Females are criminally underwritten, not least one of Neil’s girlfriends, who tells him at one point “I swore I’d never get involved with someone on the scene again, but I’m crap with promises.” The scene, ferchrissake!
Curiously, the only actor who emerges with any credibility is the title character. In the opening half-hour, Martin McMann plays the young Paul Hewson with just the right balance of earnestness and naive enthusiasm, while everyone around him is hamming it up like the cast of Hollyoaks after a long liquid lunch. We, the viewers, are glad to see him make it, while the brothers McCormick stutter from one failure to the next.
Anyone who followed music through the 80s and 90s will also be irked by hiccups in the timeline. Admittedly, there’s nothing truly major to get annoyed with, but when you see Neil and Ivan walk past a gig poster for a band who aren’t due to form for another three years it tends to stick in the mind.
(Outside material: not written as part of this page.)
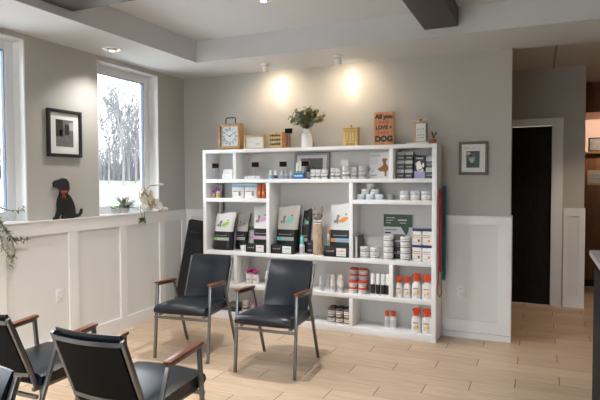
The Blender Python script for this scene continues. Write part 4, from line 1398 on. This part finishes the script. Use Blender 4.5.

It’s something that could have been so easily remedied, surely, by any one of the four screen writers credited – two of whom have always been considered safe pairs of hands.
Dick Clement and Ian La Frenais cut their teeth on beautifully constructed “buddy” TV sitcoms Whatever Happened To The Likely Lads? and Porridge, so one might expect they’d be able to write a convincing rapport between the McCormicks, as they did for Bob and Terry, or Fletch and Godber. Arguably, the difficulty Barnes and Sheehan (the former is supremely annoying, by way) have in making their scenes work is that the words on the page are stilted and pedestrian.
Also, it’s not as if Clement and La Frenais are working outside of their big screen comfort zone, having penned both The Commitments and Still Crazy, two films about bands and the music biz full of charm and genuinely likeable characters. The writers have already shown they can deliver entirely believable scenarios against a backdrop of starry-eyed ambition, which leads to the suspicion that their involvement here might have been an 11th hour damage limitation script polish. In the end, though, Killing Bono remains an unsalvagable mess.
The notion of one wannabe’s failure being inversely proportional to another’s success should be awash with comic potential, while also making a few interesting “what if?”-type points along the way. Is there some unseen controlling power that has determined Neil will forever be the yin to Bono’s yang? Should another platinum disc for The Joshua Tree coincide with Neil being ripped off by yet another unscrupulous manager of a rundown basement club? It’s a train of thought nobody involved in Killing Bono seems keen to board, and that’s a shame.
Of course, the B-word in the movie’s title may be enough by itself to dissuade some punters from parting with their dosh at the box office, and even if you couldn’t give a hoot about U2 you’ll find yourself caring even less about the boys who might have been.